2. Quem é este Verbo eterno que se exprime totalmente em Jesus de Nazaré? Ele é Deus: “O Verbo estava com Deus e o Verbo era Deus” (Jo. 1,1). Ele é a expressão de Deus: quando Deus se revela, entrando em diálogo, Ele é a sua Palavra; quando Deus age, na criação e na história, Ele é a sua força criadora: “Tudo se fez por meio d’Ele e sem Ele nada foi feito” (Jo. 1,2). Tudo o que Deus nos diz e faz, brota do amor, e atrai-nos para o amor, porque “Deus é amor” (1Jo. 4,16).

A encarnação deste Verbo eterno enquadra-se no desígnio eterno de Deus, de criar e atrair todos os homens para o seu mistério de comunhão amorosa. Para São João, isso é claro: o quadro desta revelação é a criação e a história da humanidade. É o princípio, isto é, o começo. E esse início de todas as coisas brota de Deus, do seu Verbo.

Porque Deus é amor, as Pessoas divinas foram-nos reveladas como Pai e Filho, unidos no amor transcendente, que é o Espírito. Eles são o nosso princípio, o princípio de todas as coisas, que só encontrarão a sua verdade definitiva, regressando a esse princípio.

3. É este mistério de amor, esta densidade de vida, que se exprime toda na humanidade de Jesus de Nazaré. Quem olha para Ele vê um Homem, o filho do carpinteiro; quem olhar para Ele, alargando na fé o horizonte do seu olhar, encontra-se com Deus, pode escutar Deus, beneficiar, na sua vida, da força criadora de Deus. Tudo na humanidade de Jesus é divino: a sua Palavra, a sua força criadora, o seu amor ardente por todos os homens.

Esta encarnação do Verbo eterno foi o único caminho possível para que o homem pudesse tocar Deus, senti-l’O próximo, a fazer parte da sua vida. No Antigo Testamento generalizou-se a convicção de que ninguém poderia ver a Deus, que quem O tocasse ou se aproximasse morreria. São João conclui, no Evangelho que escutámos: “A Deus nunca ninguém o viu. O Filho Unigénito, que está no seio do Pai, é que O deu a conhecer (Jo. 1,18). Há uma humildade de Deus neste tornar-se próximo do homem. Esta humildade de Deus anuncia, aos cristãos, o caminho da humildade da fé. É o desafio de Paulo aos Filipenses: “Tende entre vós os mesmos sentimentos que havia em Jesus Cristo: Ele, que era de condição divina, não reivindicou o direito de ser equiparado a Deus, antes se despojou a Si próprio, tomando a condição de escravo, ficando semelhante aos homens” (Fil. 2,5-7). E a Exortação Apostólica “Verbum Domini”recorda-no-lo: “O próprio Filho é a Palavra, é o Logos. A Palavra eterna fez-se pequena; tão pequena que cabe numa manjedoura. Fez-se criança, para que a Palavra possa ser compreendida por nós” (V.D. nº 12).

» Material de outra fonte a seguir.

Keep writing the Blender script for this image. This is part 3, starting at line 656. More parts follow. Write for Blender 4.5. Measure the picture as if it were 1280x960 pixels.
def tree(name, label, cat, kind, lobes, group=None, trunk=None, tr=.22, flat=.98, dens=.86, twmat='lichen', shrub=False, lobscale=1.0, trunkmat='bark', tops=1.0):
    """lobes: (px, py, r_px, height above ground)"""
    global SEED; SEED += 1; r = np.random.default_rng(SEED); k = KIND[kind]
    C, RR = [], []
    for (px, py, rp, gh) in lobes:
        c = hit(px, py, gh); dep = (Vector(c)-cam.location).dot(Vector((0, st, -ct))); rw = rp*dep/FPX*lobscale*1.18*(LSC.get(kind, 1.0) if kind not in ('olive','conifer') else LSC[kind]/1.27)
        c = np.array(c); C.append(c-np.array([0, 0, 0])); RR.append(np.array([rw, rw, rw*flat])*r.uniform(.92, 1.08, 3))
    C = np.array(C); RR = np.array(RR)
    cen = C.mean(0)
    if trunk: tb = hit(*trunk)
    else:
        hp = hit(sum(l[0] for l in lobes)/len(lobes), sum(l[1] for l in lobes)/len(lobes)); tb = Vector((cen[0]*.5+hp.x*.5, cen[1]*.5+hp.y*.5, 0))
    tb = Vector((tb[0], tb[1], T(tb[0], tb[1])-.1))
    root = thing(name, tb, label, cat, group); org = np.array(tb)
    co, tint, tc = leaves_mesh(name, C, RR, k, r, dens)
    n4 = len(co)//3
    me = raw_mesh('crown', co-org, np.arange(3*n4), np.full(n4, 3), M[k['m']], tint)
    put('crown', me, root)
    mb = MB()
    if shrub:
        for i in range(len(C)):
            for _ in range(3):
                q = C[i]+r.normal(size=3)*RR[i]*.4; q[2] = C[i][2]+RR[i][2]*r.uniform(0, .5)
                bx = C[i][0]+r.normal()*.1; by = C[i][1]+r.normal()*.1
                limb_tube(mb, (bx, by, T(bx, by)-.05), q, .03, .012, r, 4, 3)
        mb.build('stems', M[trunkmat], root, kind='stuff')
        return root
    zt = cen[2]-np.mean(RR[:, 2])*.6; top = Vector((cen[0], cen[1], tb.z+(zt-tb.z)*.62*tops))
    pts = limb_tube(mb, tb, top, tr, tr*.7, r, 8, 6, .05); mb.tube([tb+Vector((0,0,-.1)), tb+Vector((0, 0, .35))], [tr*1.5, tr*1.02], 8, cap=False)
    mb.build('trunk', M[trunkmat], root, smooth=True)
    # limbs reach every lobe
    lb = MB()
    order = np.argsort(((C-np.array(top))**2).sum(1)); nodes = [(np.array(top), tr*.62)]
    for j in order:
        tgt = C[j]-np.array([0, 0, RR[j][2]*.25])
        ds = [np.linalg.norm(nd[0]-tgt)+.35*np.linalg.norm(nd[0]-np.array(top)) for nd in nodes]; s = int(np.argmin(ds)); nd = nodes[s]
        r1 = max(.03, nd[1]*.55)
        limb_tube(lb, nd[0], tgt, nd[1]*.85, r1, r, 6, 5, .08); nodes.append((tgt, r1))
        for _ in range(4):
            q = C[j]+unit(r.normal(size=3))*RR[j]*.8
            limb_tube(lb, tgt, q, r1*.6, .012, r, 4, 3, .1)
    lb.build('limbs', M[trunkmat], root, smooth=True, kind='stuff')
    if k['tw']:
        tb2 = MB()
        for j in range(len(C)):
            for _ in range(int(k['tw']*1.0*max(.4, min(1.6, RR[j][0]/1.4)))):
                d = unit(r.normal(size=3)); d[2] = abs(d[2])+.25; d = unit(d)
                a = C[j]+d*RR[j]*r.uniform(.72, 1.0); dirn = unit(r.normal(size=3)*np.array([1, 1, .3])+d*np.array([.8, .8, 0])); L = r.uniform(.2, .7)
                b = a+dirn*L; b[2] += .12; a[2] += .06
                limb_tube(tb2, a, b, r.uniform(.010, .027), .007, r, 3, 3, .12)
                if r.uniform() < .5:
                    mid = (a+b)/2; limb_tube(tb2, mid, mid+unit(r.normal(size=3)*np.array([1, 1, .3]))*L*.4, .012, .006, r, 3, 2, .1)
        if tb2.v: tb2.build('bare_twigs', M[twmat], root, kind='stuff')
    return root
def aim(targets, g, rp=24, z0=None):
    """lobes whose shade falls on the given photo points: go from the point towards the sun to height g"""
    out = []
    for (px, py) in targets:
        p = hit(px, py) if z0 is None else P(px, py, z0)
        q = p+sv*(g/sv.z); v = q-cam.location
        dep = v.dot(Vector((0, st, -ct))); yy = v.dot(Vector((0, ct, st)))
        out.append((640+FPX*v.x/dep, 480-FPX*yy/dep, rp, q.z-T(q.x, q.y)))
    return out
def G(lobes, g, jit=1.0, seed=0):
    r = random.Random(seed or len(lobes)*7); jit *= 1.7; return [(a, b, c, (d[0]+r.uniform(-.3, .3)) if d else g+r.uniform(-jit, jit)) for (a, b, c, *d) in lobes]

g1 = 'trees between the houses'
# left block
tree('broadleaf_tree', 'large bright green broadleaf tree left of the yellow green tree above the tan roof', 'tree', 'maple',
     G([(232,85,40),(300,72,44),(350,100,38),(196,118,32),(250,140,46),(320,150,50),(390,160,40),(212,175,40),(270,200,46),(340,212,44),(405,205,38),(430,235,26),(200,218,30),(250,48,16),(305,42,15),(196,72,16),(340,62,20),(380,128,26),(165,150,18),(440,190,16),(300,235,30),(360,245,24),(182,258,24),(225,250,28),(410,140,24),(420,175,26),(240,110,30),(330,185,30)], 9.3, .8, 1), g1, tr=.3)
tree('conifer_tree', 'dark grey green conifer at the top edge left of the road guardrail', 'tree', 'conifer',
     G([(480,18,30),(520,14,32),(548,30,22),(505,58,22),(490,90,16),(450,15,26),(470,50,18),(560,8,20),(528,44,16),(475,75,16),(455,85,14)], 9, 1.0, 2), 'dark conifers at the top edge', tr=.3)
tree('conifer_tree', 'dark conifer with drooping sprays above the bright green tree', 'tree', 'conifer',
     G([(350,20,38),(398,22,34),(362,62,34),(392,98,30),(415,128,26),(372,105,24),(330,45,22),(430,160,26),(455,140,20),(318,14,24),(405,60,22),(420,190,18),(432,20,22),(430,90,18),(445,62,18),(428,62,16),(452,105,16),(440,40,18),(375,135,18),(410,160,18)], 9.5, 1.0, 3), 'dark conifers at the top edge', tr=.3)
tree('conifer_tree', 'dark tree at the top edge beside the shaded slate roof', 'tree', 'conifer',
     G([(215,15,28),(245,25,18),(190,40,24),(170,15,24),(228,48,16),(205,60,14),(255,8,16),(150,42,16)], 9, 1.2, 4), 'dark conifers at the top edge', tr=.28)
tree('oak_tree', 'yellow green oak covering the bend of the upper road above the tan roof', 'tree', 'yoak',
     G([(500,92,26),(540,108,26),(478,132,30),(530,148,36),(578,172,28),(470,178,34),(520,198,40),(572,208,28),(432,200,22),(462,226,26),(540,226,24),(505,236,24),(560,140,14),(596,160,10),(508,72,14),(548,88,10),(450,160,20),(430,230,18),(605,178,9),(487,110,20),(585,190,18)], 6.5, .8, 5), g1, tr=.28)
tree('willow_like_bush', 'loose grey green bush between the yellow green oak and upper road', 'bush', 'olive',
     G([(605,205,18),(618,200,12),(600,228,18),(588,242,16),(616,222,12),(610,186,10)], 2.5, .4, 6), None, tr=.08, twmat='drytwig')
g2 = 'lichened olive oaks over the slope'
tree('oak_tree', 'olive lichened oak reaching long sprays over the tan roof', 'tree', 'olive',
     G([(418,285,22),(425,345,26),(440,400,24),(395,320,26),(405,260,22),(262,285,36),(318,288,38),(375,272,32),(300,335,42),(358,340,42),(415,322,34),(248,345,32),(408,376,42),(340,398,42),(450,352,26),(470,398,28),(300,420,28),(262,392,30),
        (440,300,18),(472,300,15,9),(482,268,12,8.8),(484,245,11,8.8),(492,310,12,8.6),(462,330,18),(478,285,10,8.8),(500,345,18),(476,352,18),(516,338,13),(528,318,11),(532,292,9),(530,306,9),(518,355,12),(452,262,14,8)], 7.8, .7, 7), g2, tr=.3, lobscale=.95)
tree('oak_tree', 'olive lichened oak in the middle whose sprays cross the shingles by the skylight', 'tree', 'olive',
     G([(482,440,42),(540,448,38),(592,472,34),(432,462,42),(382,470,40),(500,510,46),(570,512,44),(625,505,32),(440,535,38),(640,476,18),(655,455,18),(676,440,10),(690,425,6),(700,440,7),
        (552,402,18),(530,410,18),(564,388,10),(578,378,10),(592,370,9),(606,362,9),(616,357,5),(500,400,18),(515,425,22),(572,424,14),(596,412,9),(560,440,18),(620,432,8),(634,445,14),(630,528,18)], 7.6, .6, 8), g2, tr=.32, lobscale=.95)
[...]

Esta humildade de Deus sugere o ritmo da nossa fé. Não se progride na fé sem humildade. Só esta nos levará a não absolutizar a luz da razão, convidada, ela própria, a abrir-se à profundidade do mistério. Só esta humildade nos permite confiar que podemos tocar Deus através da humanidade de Jesus, da sua Palavra, dos seus actos, dos seus gestos; acreditar que n’Ele, as coisas simples nos fazem encontrar Deus; que a humanidade se pode transformar, progressivamente, em linguagem de Deus, em sinal da sua presença e da sua acção.

Para isso, basta acolher aquele Menino, aquele Jesus, Homem como nós, que nos leva através de toda a sua humanidade, ao encontro de Deus: “Àqueles que O receberam e acreditaram no seu nome, deu-lhes o poder de se tornarem filhos de Deus”. É uma nova criação, porque “estes não nasceram do sangue, nem da vontade da carne, nem da vontade do homem, mas de Deus”, porque “o Verbo fez-Se carne e habitou entre nós” (Jo. 1,12-14).

O Verbo feito carne transformou profundamente o sentido da convivência humana. Em Cristo, podemos ser, uns para os outros, caminhos de Deus. E porque a redenção recupera a beleza da criação, em Cristo aprendemos a descobrir, em todos os caminhos humanos, dons de que Deus nos dotou, ao criar-nos, caminhos de Deus. Cristo não nos separou da verdade da criação; possibilitou-nos olhar para tudo e sentir Deus connosco no concreto da vida. Ele, Cristo, recapitula em Si todas as coisas.

Abramo-nos, nesta festa tão bela, a esta simplicidade do coração que nos levará, com coração de criança, a tocar Deus em tudo o que é verdadeiramente humano. Aprenderemos a acolher, como Palavra eterna de Deus, toda a humanidade de Jesus.